Wednesday, November 7, 2012

Love Thy Fence


Police cars zoomed in the distance, their sirens piercing the crisp summer air. Birds flew from the trees, their wings fluttering as they soured into the sky, overlooking nosy neighbors peering from behind their fences. A short, stout police man parked abruptly in front of my neighbor’s house and quickly stepped out of the car. He then signaled to his partner, a slimmer man, who stepped out of the passenger side nonchalantly. They strutted over to my neighbor’s door, rapped on it several times, and peered into her small living room, yelling, “Police!” As silence met their call, one man walked to the back door. Suddenly, my neighbor, her hair flying behind her, dashed from her front door as the other officer cantered forward, wrestled her to the ground, and slapped handcuffs on her. The next morning, my parents built a fence. My father hammered wood polls into the ground while my mother rolled evergreen wire around the property. They planted trees that have since grown to ten feet along the border of our property. Then, they clipped the police blotter description of our neighbor’s crime (holding her boyfriend-of-the-week and his children “hostage” by locking them in a room) and hung it with a plaque of their favorite proverb: “Love your neighbor, but do not pull down your fence”. This fence and my parents’ obsession, both a blessing and a curse, overwhelm and restrict me, like Barthelme’s balloon, always protecting me from harm--and from the neighbors. Even though some days, like the day of my neighbor’s second arrest for theft of credit card numbers, I feel a “sheltered, warmed” feeling, most days, I feel “constrained” (3).

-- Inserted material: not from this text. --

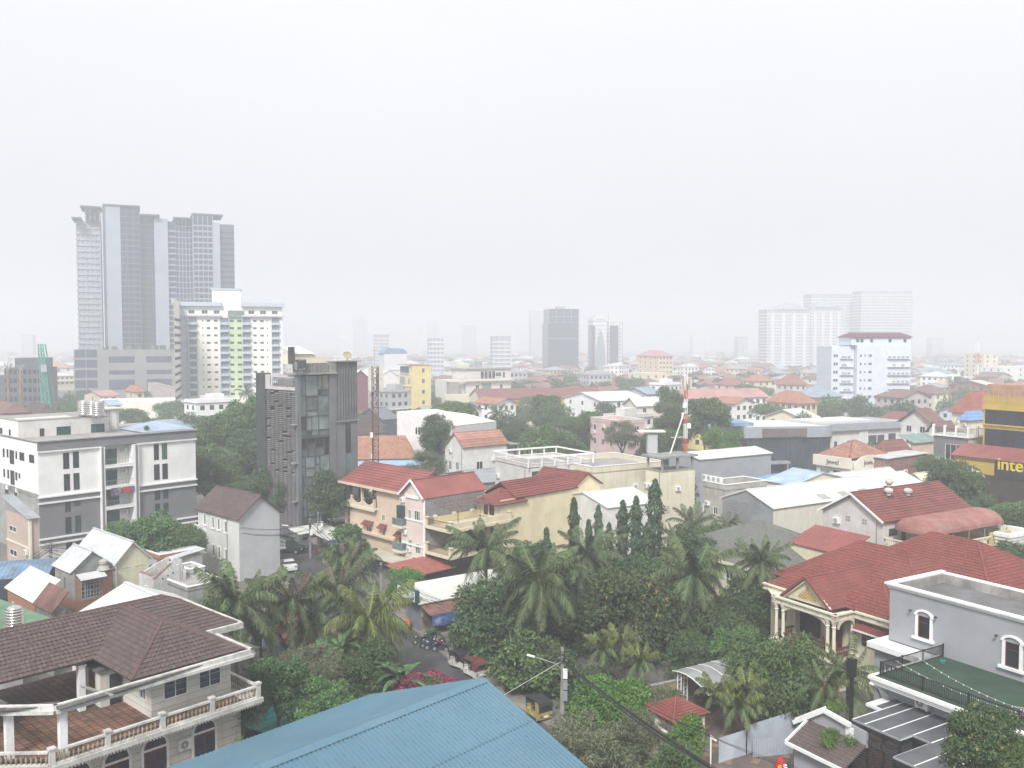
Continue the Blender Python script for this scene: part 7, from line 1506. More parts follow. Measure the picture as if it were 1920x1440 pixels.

Most days, I find myself dreaming of taking risks, scaling the fence and escaping my parents’ secure little world. Yet, I still find myself building internal fences, never letting down my own guard, rarely leaving my comfort zone. One day, I suppose, I may scale the fence; but I know that inevitably I will reconstruct that barrier, forgetting the constraint, only remembering the warm brown and evergreen hues of the fence my parents simply loved.